Are Hedgefunds A Bubble? Or Just In Toil & Trouble?

December 8, 2008 No Comments

Today we’re back to our posts on James Montier. I’m featuring a strategy paper he wrote in 2004 on the potential hedge fund bubble. How prophetic this strategy paper has proven to be. Click Here To Skip The Introduction & Read Jim Montier’s Prophetic Words On The Hedge Fund Bubble

Article Introduction & Excerpts (Via DRKW)

Fads come and go in investment, just as they do in fashion. The current darlings of the investment world are the hedge funds. However, to us it appears hedge funds are a bubble, and one probably very close to its peak. Investors are chasing returns and underestimating the risks involved. The euphoria won’t last forever.

“The Kindleberger/Minsky model provides a useful framework for analysing bubbles. According to this view bubbles pass through five stages. We apply this approach to hedge funds.”

“We suspect that hedge funds are currently in the euphoria stage (the third stage). Euphoria is accompanied by returns chasing behaviour, the overestimation of prospective returns and excessive gearing. We find evidence of all of these. Investors are clearly throwing money at funds that have had the best performance. In fact, there is a negative relationship between inflows and returns. This is consistent with overcrowded markets and alpha cannibalisation.”

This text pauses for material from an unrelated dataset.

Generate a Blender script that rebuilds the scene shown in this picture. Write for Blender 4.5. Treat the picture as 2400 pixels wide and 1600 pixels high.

“Investment banks have followed the hedge fund lead, and stepped up their leverage massively. The average VaR is 32% higher than it was a year ago. Plus they are all counting on a large diversification reduction (on average reducing their VaR by almost 50%!). Given overcrowded, one way round markets, counting on diversification may not be the best strategy. If we are right about the demise of the global reflation trade, it may not be long before we slip into the fourth stage: – financial distress.”